_Stored rows_.
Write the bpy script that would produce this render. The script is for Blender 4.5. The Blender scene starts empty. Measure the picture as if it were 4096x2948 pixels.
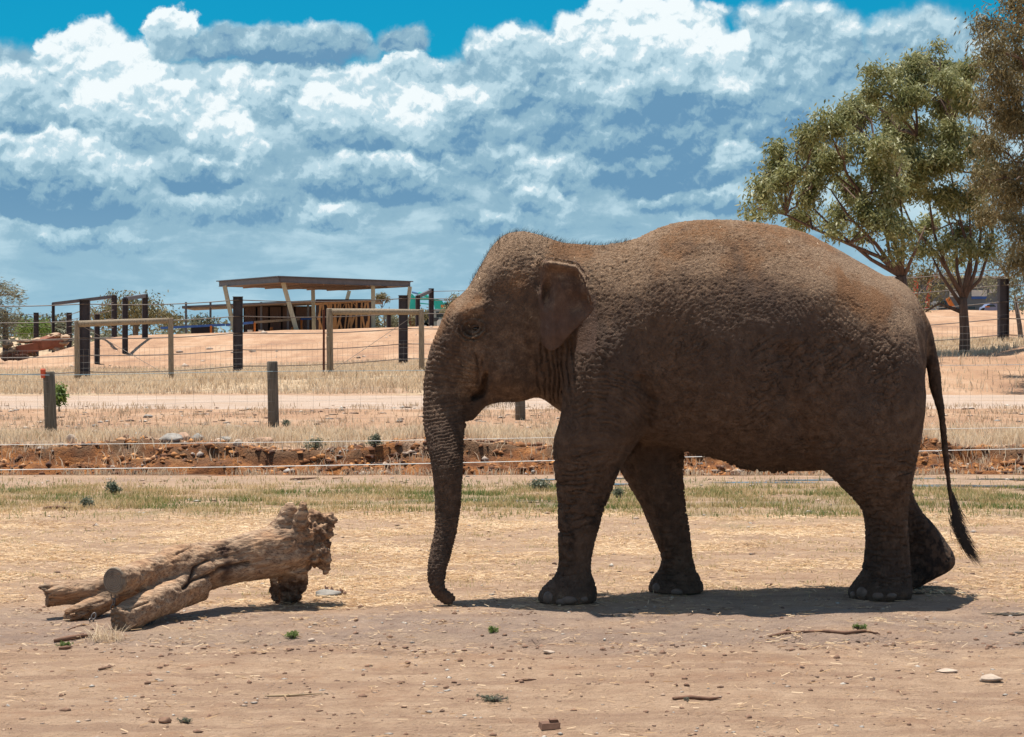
import bpy, math, random
import numpy as np
from mathutils import Vector

sc = bpy.context.scene
C = bpy.context.collection
R = math.radians
rng = np.random.default_rng(7)
random.seed(7)

# ---------------------------------------------------------------- camera
CAM_H = 1.76
FPX = 8000.0          # focal length in photograph pixels (4096 wide)
CX, HY = 2048.0, 1340.0
cam_data = bpy.data.cameras.new('camera')
cam = bpy.data.objects.new('camera', cam_data)
C.objects.link(cam)
cam.location = (0, 0, CAM_H)
cam.rotation_euler = (R(90), 0, 0)
cam_data.sensor_width = 36
cam_data.lens = 36 * FPX / 4096
cam_data.shift_y = (HY - 1474) / 4096
cam_data.clip_end = 6000
sc.camera = cam

# ---------------------------------------------------------------- view
sc.view_settings.view_transform = 'Standard'
sc.view_settings.look = 'None'
sc.view_settings.exposure = 0.42
sc.view_settings.gamma = 1
sc.view_settings.use_curve_mapping = False
sc.cycles.max_bounces = 6
sc.cycles.transparent_max_bounces = 6
sc.cycles.use_denoising = True
sc.cycles.denoiser = 'OPENIMAGEDENOISE'

# ---------------------------------------------------------------- sun: almost overhead, a little behind and left
SUN_TO = Vector((-0.13, 0.18, 1.0)).normalized()
sun_el = math.asin(SUN_TO.z)
sun_az = math.atan2(SUN_TO.x, SUN_TO.y)
sd = bpy.data.lights.new('sun', 'SUN')
sd.energy = 5.0
sd.angle = R(0.53)
sd.color = (1.0, 0.94, 0.85)
sun = bpy.data.objects.new('sun', sd)
sun.rotation_euler = SUN_TO.to_track_quat('Z', 'Y').to_euler()
sun.location = (0, 10, 30)
C.objects.link(sun)


# ---------------------------------------------------------------- node helpers
class NT:
    def __init__(s, tree):
        s.t = tree; s.n = tree.nodes; s.l = tree.links
    def new(s, typ, **kw):
        nd = s.n.new(typ)
        for k, v in kw.items():
            setattr(nd, k, v)
        return nd
    def put(s, sock, v):
        if isinstance(v, bpy.types.NodeSocket):
            s.l.new(v, sock)
        elif v is not None:
            if isinstance(v, (tuple, list)) and len(v) == 3 and len(sock.default_value) == 4:
                v = (*v, 1)
            sock.default_value = v
    def m(s, op, a, b=None, c=None, clamp=False):
        nd = s.new('ShaderNodeMath', operation=op, use_clamp=clamp)
        s.put(nd.inputs[0], a)
        if b is not None: s.put(nd.inputs[1], b)
        if c is not None: s.put(nd.inputs[2], c)
        return nd.outputs[0]
    def mix(s, f, a, b, mode='MIX'):
        nd = s.new('ShaderNodeMix', data_type='RGBA', blend_type=mode)
        nd.clamp_factor = True
        s.put(nd.inputs[0], f); s.put(nd.inputs[6], a); s.put(nd.inputs[7], b)
        return nd.outputs[2]
    def ss(s, x, lo, hi, a=0.0, b=1.0):
        nd = s.new('ShaderNodeMapRange', interpolation_type='SMOOTHSTEP')
        s.put(nd.inputs[0], x); s.put(nd.inputs[1], lo); s.put(nd.inputs[2], hi)
        s.put(nd.inputs[3], a); s.put(nd.inputs[4], b)
        return nd.outputs[0]
    def lin(s, x, lo, hi, a=0.0, b=1.0):
        nd = s.new('ShaderNodeMapRange')
        s.put(nd.inputs[0], x); s.put(nd.inputs[1], lo); s.put(nd.inputs[2], hi)
        s.put(nd.inputs[3], a); s.put(nd.inputs[4], b)
        return nd.outputs[0]
    def xyz(s, x, y, z=0.0):
        nd = s.new('ShaderNodeCombineXYZ')
        s.put(nd.inputs[0], x); s.put(nd.inputs[1], y); s.put(nd.inputs[2], z)
        return nd.outputs[0]
    def sep(s, v):
        nd = s.new('ShaderNodeSeparateXYZ'); s.put(nd.inputs[0], v)
        return nd.outputs
    def vm(s, op, a, b):
        nd = s.new('ShaderNodeVectorMath', operation=op)
        s.put(nd.inputs[0], a); s.put(nd.inputs[1], b)
        return nd.outputs[0]
    def noise(s, v, scale, detail=4, rough=0.5, dist=0.0, dim='3D', col=False):
        nd = s.new('ShaderNodeTexNoise', noise_dimensions=dim)
        s.put(nd.inputs['Vector'], v); nd.inputs['Scale'].default_value = scale
        nd.inputs['Detail'].default_value = detail; nd.inputs['Roughness'].default_value = rough
        nd.inputs['Distortion'].default_value = dist
        return nd.outputs[1 if col else 0]
    def vor(s, v, scale, feature='F1', detail=0, rough=0.5, rand=1.0, dim='3D', smooth=None, out=0):
        nd = s.new('ShaderNodeTexVoronoi', feature=feature, voronoi_dimensions=dim)
        s.put(nd.inputs['Vector'], v); nd.inputs['Scale'].default_value = scale
        if 'Detail' in nd.inputs: nd.inputs['Detail'].default_value = detail; nd.inputs['Roughness'].default_value = rough
        nd.inputs['Randomness'].default_value = rand
        if smooth is not None: nd.inputs['Smoothness'].default_value = smooth
        return nd.outputs[out]
    def attr(s, name, out=2):
        nd = s.new('ShaderNodeAttribute', attribute_name=name)
        return nd.outputs[out]
    def ramp(s, f, stops, interp='LINEAR'):
        nd = s.new('ShaderNodeValToRGB'); cr = nd.color_ramp; cr.interpolation = interp
        while len(cr.elements) < len(stops): cr.elements.new(0.5)
        for e, (p, c) in zip(cr.elements, stops):
            e.position = p; e.color = (*c, 1) if len(c) == 3 else c
        s.put(nd.inputs[0], f)
        return nd.outputs[0]
    def bump(s, h, strength=0.5, dist=0.01, normal=None):
        nd = s.new('ShaderNodeBump'); nd.inputs['Strength'].default_value = strength
        nd.inputs['Distance'].default_value = dist
        s.put(nd.inputs['Height'], h)
        if normal is not None: s.put(nd.inputs['Normal'], normal)
        return nd.outputs[0]
    def pos(s):
        return s.new('ShaderNodeNewGeometry').outputs[0]
    def obj(s):
        return s.new('ShaderNodeTexCoord').outputs[3]


def new_mat(name):
    m = bpy.data.materials.new(name); m.use_nodes = True
    nt = NT(m.node_tree); nt.n.clear()
    out = nt.new('ShaderNodeOutputMaterial')
    b = nt.new('ShaderNodeBsdfPrincipled')
    nt.l.new(b.outputs[0], out.inputs[0])
    nt.b = b; nt.out = out
    return m, nt

def simple_mat(name, col, rough=0.7, var=0.15, scale=8.0, bump=0.2, bdist=0.01, metal=0.0, stretch=(1, 1, 1), spec=0.4, second=None):
    m, nt = new_mat(name)
    p = nt.vm('MULTIPLY', nt.obj(), stretch)
    n = nt.noise(p, scale, 5, 0.6)
    dark = tuple(c * (1 - var) for c in col); lite = tuple(min(1, c * (1 + var)) for c in (second or col))
    c = nt.ramp(n, [(0.3, dark), (0.7, lite)])
    nt.put(nt.b.inputs['Base Color'], c)
    nt.b.inputs['Roughness'].default_value = rough
    nt.b.inputs['Metallic'].default_value = metal
    nt.b.inputs['Specular IOR Level'].default_value = spec
    if bump: nt.put(nt.b.inputs['Normal'], nt.bump(nt.noise(p, scale * 3, 4, 0.6), bump, bdist))
    return m


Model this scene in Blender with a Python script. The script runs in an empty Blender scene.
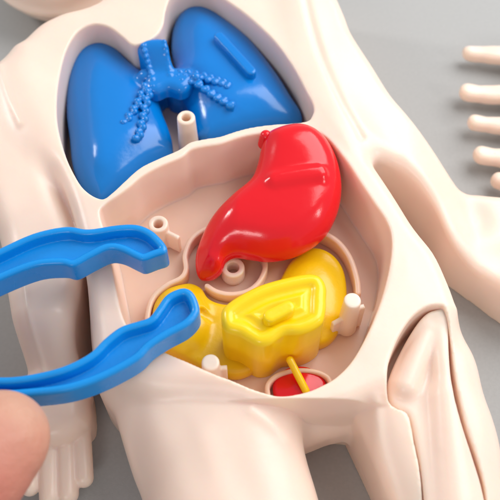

_Prompt_. Reproduce the material above verbatim; omit every picture.

_Written reply_.
Write the bpy script that would produce this render. The script is for Blender 4.5. The Blender scene starts empty. Measure the picture as if it were 4096x2948 pixels.
import bpy, math, random
import numpy as np
from mathutils import Vector

sc = bpy.context.scene
C = bpy.context.collection
R = math.radians
rng = np.random.default_rng(7)
random.seed(7)

# ---------------------------------------------------------------- camera
CAM_H = 1.76
FPX = 8000.0          # focal length in photograph pixels (4096 wide)
CX, HY = 2048.0, 1340.0
cam_data = bpy.data.cameras.new('camera')
cam = bpy.data.objects.new('camera', cam_data)
C.objects.link(cam)
cam.location = (0, 0, CAM_H)
cam.rotation_euler = (R(90), 0, 0)
cam_data.sensor_width = 36
cam_data.lens = 36 * FPX / 4096
cam_data.shift_y = (HY - 1474) / 4096
cam_data.clip_end = 6000
sc.camera = cam

# ---------------------------------------------------------------- view
sc.view_settings.view_transform = 'Standard'
sc.view_settings.look = 'None'
sc.view_settings.exposure = 0.42
sc.view_settings.gamma = 1
sc.view_settings.use_curve_mapping = False
sc.cycles.max_bounces = 6
sc.cycles.transparent_max_bounces = 6
sc.cycles.use_denoising = True
sc.cycles.denoiser = 'OPENIMAGEDENOISE'

# ---------------------------------------------------------------- sun: almost overhead, a little behind and left
SUN_TO = Vector((-0.13, 0.18, 1.0)).normalized()
sun_el = math.asin(SUN_TO.z)
sun_az = math.atan2(SUN_TO.x, SUN_TO.y)
sd = bpy.data.lights.new('sun', 'SUN')
sd.energy = 5.0
sd.angle = R(0.53)
sd.color = (1.0, 0.94, 0.85)
sun = bpy.data.objects.new('sun', sd)
sun.rotation_euler = SUN_TO.to_track_quat('Z', 'Y').to_euler()
sun.location = (0, 10, 30)
C.objects.link(sun)


# ---------------------------------------------------------------- node helpers
class NT:
    def __init__(s, tree):
        s.t = tree; s.n = tree.nodes; s.l = tree.links
    def new(s, typ, **kw):
        nd = s.n.new(typ)
        for k, v in kw.items():
            setattr(nd, k, v)
        return nd
    def put(s, sock, v):
        if isinstance(v, bpy.types.NodeSocket):
            s.l.new(v, sock)
        elif v is not None:
            if isinstance(v, (tuple, list)) and len(v) == 3 and len(sock.default_value) == 4:
                v = (*v, 1)
            sock.default_value = v
    def m(s, op, a, b=None, c=None, clamp=False):
        nd = s.new('ShaderNodeMath', operation=op, use_clamp=clamp)
        s.put(nd.inputs[0], a)
        if b is not None: s.put(nd.inputs[1], b)
        if c is not None: s.put(nd.inputs[2], c)
        return nd.outputs[0]
    def mix(s, f, a, b, mode='MIX'):
        nd = s.new('ShaderNodeMix', data_type='RGBA', blend_type=mode)
        nd.clamp_factor = True
        s.put(nd.inputs[0], f); s.put(nd.inputs[6], a); s.put(nd.inputs[7], b)
        return nd.outputs[2]
    def ss(s, x, lo, hi, a=0.0, b=1.0):
        nd = s.new('ShaderNodeMapRange', interpolation_type='SMOOTHSTEP')
        s.put(nd.inputs[0], x); s.put(nd.inputs[1], lo); s.put(nd.inputs[2], hi)
        s.put(nd.inputs[3], a); s.put(nd.inputs[4], b)
        return nd.outputs[0]
    def lin(s, x, lo, hi, a=0.0, b=1.0):
        nd = s.new('ShaderNodeMapRange')
        s.put(nd.inputs[0], x); s.put(nd.inputs[1], lo); s.put(nd.inputs[2], hi)
        s.put(nd.inputs[3], a); s.put(nd.inputs[4], b)
        return nd.outputs[0]
    def xyz(s, x, y, z=0.0):
        nd = s.new('ShaderNodeCombineXYZ')
        s.put(nd.inputs[0], x); s.put(nd.inputs[1], y); s.put(nd.inputs[2], z)
        return nd.outputs[0]
    def sep(s, v):
        nd = s.new('ShaderNodeSeparateXYZ'); s.put(nd.inputs[0], v)
        return nd.outputs
    def vm(s, op, a, b):
        nd = s.new('ShaderNodeVectorMath', operation=op)
        s.put(nd.inputs[0], a); s.put(nd.inputs[1], b)
        return nd.outputs[0]
    def noise(s, v, scale, detail=4, rough=0.5, dist=0.0, dim='3D', col=False):
        nd = s.new('ShaderNodeTexNoise', noise_dimensions=dim)
        s.put(nd.inputs['Vector'], v); nd.inputs['Scale'].default_value = scale
        nd.inputs['Detail'].default_value = detail; nd.inputs['Roughness'].default_value = rough
        nd.inputs['Distortion'].default_value = dist
        return nd.outputs[1 if col else 0]
    def vor(s, v, scale, feature='F1', detail=0, rough=0.5, rand=1.0, dim='3D', smooth=None, out=0):
        nd = s.new('ShaderNodeTexVoronoi', feature=feature, voronoi_dimensions=dim)
        s.put(nd.inputs['Vector'], v); nd.inputs['Scale'].default_value = scale
        if 'Detail' in nd.inputs: nd.inputs['Detail'].default_value = detail; nd.inputs['Roughness'].default_value = rough
        nd.inputs['Randomness'].default_value = rand
        if smooth is not None: nd.inputs['Smoothness'].default_value = smooth
        return nd.outputs[out]
    def attr(s, name, out=2):
        nd = s.new('ShaderNodeAttribute', attribute_name=name)
        return nd.outputs[out]
    def ramp(s, f, stops, interp='LINEAR'):
        nd = s.new('ShaderNodeValToRGB'); cr = nd.color_ramp; cr.interpolation = interp
        while len(cr.elements) < len(stops): cr.elements.new(0.5)
        for e, (p, c) in zip(cr.elements, stops):
            e.position = p; e.color = (*c, 1) if len(c) == 3 else c
        s.put(nd.inputs[0], f)
        return nd.outputs[0]
    def bump(s, h, strength=0.5, dist=0.01, normal=None):
        nd = s.new('ShaderNodeBump'); nd.inputs['Strength'].default_value = strength
        nd.inputs['Distance'].default_value = dist
        s.put(nd.inputs['Height'], h)
        if normal is not None: s.put(nd.inputs['Normal'], normal)
        return nd.outputs[0]
    def pos(s):
        return s.new('ShaderNodeNewGeometry').outputs[0]
    def obj(s):
        return s.new('ShaderNodeTexCoord').outputs[3]


def new_mat(name):
    m = bpy.data.materials.new(name); m.use_nodes = True
    nt = NT(m.node_tree); nt.n.clear()
    out = nt.new('ShaderNodeOutputMaterial')
    b = nt.new('ShaderNodeBsdfPrincipled')
    nt.l.new(b.outputs[0], out.inputs[0])
    nt.b = b; nt.out = out
    return m, nt

def simple_mat(name, col, rough=0.7, var=0.15, scale=8.0, bump=0.2, bdist=0.01, metal=0.0, stretch=(1, 1, 1), spec=0.4, second=None):
    m, nt = new_mat(name)
    p = nt.vm('MULTIPLY', nt.obj(), stretch)
    n = nt.noise(p, scale, 5, 0.6)
    dark = tuple(c * (1 - var) for c in col); lite = tuple(min(1, c * (1 + var)) for c in (second or col))
    c = nt.ramp(n, [(0.3, dark), (0.7, lite)])
    nt.put(nt.b.inputs['Base Color'], c)
    nt.b.inputs['Roughness'].default_value = rough
    nt.b.inputs['Metallic'].default_value = metal
    nt.b.inputs['Specular IOR Level'].default_value = spec
    if bump: nt.put(nt.b.inputs['Normal'], nt.bump(nt.noise(p, scale * 3, 4, 0.6), bump, bdist))
    return m


Model this scene in Blender with a Python script. The script runs in an empty Blender scene.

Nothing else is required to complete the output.